I'm curious where you work (not specifically, I'm talking about generally the industry), because it's not been my experience either as a manager nor my understanding of anyone else in silicon valley or large or mid sized software companies. I've managed engineers who get paid more than me, never have had unilateral hiring or firing powers, and don't control much decision making power other than my ability to hopefully influence engineers or upper management.

I could imagine your case being true in other places (finance, for example) where managers usually aren't engineers and there is much more of a fiefdom organizational structure, but it hasn't been my experience in software.


I work in Fintech. On average, managers make more than their reports and heavily influence how much their reports make. Just based on levels.fyi managers earn a base of $40k over their engineering equivalent, with a higher bonus and stock margin as well (at my company). My company also doesn't position technical leaders at the same level as their manager, so technical leaders are already in an odd position when trying to represent the team. Generally I've figured out that many managers don't know what "influencing" is, so it starts to feel like "pressuring" from someone who doesn't understand the product from a technical perspective. I don't think any of this is uncommon to the larger software landscape, but certain companies may hire better managers than others.


> The problem is there's zero incentive for managers to listen or change.

Yeah, there is now only incentive to get rid of you since you are having a negative impact on the manager's (perceived) success, and you have also banned yourself from ever being promoted to management by being disloyal.


Speaking as a manager, a lot of managers seems to resort to the "managers are people too" truism whenever they're called out on managerial misbehavior. I think a lot of people in the occupation can't own up to abuses of our power so our gut reaction is to handwave away the very idea of power.
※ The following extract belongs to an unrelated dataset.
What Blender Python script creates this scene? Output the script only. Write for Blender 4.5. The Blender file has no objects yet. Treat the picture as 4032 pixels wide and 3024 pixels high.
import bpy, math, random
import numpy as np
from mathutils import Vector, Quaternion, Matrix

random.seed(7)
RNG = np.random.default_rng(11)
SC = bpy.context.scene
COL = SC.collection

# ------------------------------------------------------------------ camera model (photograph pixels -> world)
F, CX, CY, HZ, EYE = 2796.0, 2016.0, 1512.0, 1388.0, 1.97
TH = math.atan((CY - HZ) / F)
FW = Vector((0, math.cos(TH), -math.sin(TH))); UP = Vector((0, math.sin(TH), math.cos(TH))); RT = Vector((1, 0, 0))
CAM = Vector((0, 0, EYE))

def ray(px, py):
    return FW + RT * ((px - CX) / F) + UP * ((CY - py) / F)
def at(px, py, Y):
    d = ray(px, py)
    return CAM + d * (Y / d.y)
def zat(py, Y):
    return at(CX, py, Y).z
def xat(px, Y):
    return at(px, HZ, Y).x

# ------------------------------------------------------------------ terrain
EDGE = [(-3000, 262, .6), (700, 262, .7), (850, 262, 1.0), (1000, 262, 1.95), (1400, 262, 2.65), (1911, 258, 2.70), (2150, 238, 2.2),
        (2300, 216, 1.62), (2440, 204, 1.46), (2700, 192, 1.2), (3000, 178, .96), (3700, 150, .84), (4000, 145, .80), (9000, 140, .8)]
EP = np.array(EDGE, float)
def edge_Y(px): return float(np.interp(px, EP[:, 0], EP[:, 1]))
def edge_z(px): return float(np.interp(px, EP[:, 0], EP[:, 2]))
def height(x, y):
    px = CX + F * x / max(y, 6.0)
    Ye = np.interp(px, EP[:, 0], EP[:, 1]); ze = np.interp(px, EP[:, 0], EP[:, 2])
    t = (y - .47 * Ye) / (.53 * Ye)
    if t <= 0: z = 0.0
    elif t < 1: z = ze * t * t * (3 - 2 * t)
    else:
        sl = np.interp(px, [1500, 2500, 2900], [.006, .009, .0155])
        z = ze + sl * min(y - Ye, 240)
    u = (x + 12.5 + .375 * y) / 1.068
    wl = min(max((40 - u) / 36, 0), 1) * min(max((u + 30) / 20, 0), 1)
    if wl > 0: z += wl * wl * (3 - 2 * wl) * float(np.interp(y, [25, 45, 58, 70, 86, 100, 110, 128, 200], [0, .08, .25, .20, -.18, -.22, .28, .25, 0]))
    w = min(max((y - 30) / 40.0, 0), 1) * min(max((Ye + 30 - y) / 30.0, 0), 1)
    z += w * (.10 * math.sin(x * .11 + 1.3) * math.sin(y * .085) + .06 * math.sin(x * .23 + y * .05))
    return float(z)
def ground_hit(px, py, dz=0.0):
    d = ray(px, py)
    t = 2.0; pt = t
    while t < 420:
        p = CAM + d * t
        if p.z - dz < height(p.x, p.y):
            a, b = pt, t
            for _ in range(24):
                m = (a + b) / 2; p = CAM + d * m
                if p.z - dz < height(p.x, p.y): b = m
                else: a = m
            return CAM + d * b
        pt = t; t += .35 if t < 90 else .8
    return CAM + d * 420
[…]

"We're all on the same level, so you can't hold us to a higher standard" is a silly but common way to confuse this sort of ethical problem.


Shout-out to you for saying this. I'm not anti-manager by any means, but I'm very vocal that our existing (and most common) system is not working well, or to the benefit of most people or the corporation.


Not OP, but I don't feel this has anything to do with any specific people, but more an indictment of the system itself that we've created. Historically, there has never been an incentive or compensation structure that exists in companies that would lead management to begin to care about this stuff over their other priorities and deliverables.


There is when the employees join together in a union.


Won't people please think of the poor managers making ten times our income, come on guys, just because I will literally fire you when some VP demands it, were all on the same side. Here, have a cookie and forget this whole thing.


All the way up to the CEO who’s setting the tone. The farther up the ladder, the “best” is more likely to serve their own interest, it’s why they’ve pursued that rank in the first place.


Aren't you a kiss ass


That’s exactly why many of the best engineers move to Silicon Valley and start their own startup, or work at an engineer-founded one.


Ironically or not, GitLab is actually both.